Find the word "script" in the records below. List each line containing it.

# # #

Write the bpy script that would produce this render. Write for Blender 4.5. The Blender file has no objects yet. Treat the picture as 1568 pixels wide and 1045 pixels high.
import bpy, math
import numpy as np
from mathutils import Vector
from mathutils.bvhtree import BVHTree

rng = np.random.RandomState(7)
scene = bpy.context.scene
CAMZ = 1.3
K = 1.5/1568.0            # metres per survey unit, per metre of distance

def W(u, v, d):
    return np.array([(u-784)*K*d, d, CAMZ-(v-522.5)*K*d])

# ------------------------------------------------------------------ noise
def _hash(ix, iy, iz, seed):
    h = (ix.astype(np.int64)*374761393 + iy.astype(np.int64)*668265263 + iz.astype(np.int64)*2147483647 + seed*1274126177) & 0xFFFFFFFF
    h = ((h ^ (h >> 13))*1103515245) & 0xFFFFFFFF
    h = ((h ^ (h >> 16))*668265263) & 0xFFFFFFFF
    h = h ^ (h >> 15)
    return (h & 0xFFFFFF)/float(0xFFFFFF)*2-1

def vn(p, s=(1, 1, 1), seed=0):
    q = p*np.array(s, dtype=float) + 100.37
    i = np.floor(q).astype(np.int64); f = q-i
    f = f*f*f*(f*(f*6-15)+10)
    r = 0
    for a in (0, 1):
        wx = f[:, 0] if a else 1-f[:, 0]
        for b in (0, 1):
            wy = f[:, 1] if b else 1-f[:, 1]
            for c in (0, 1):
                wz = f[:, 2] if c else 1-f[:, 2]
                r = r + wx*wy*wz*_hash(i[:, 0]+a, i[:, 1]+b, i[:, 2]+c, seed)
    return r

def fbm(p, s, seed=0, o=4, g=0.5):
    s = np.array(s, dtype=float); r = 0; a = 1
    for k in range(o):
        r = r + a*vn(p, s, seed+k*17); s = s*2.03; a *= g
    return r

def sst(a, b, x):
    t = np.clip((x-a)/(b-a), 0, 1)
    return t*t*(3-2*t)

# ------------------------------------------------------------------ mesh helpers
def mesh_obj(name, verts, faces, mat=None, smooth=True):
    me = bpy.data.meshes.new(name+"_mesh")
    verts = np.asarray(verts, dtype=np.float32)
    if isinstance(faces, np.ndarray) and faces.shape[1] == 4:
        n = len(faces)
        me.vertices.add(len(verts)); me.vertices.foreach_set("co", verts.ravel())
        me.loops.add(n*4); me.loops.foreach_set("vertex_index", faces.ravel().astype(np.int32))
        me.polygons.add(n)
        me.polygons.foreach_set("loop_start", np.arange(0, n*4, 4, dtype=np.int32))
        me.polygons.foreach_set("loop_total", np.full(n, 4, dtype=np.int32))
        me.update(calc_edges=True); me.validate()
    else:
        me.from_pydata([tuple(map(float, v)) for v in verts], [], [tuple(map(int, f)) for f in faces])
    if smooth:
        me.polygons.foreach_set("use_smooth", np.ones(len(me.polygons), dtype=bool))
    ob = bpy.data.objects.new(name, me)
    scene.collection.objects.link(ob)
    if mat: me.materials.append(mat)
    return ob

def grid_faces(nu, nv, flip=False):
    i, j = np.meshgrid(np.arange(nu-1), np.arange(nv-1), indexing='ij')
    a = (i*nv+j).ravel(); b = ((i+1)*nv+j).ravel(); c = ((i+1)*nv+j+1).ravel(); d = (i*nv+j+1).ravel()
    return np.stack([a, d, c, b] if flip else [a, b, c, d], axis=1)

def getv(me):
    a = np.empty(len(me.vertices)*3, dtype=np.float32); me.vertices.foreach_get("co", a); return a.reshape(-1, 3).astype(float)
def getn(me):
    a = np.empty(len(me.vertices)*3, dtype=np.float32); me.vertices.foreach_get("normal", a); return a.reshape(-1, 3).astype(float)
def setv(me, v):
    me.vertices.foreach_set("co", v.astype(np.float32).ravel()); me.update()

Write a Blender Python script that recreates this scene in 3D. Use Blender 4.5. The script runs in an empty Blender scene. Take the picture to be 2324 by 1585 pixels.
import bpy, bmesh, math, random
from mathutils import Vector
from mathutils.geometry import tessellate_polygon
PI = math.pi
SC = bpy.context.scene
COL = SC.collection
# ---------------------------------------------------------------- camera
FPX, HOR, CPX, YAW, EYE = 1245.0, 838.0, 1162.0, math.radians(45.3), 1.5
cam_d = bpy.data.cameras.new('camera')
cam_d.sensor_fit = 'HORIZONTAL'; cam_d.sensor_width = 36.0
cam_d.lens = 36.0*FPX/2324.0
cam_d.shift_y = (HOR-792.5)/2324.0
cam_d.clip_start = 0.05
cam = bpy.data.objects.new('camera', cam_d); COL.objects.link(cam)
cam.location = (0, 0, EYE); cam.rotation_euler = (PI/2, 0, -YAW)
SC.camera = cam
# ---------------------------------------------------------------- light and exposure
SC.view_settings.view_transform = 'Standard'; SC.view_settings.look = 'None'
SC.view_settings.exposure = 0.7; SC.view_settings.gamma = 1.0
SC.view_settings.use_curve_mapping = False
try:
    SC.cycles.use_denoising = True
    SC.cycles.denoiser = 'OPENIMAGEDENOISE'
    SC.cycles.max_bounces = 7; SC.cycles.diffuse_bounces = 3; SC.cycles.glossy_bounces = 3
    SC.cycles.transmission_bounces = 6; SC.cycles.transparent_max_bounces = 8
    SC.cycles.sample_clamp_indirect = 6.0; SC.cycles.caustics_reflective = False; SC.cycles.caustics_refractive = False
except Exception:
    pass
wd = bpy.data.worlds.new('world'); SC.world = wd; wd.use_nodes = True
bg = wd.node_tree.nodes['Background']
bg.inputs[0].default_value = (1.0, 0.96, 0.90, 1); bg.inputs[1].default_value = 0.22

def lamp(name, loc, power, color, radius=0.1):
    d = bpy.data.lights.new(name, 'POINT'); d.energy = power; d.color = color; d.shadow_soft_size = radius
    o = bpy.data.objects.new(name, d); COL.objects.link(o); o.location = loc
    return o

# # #

» Result
Write the bpy script that would produce this render. Write for Blender 4.5. The Blender file has no objects yet. Treat the picture as 1568 pixels wide and 1045 pixels high.
Write a Blender Python script that recreates this scene in 3D. Use Blender 4.5. The script runs in an empty Blender scene. Take the picture to be 2324 by 1585 pixels.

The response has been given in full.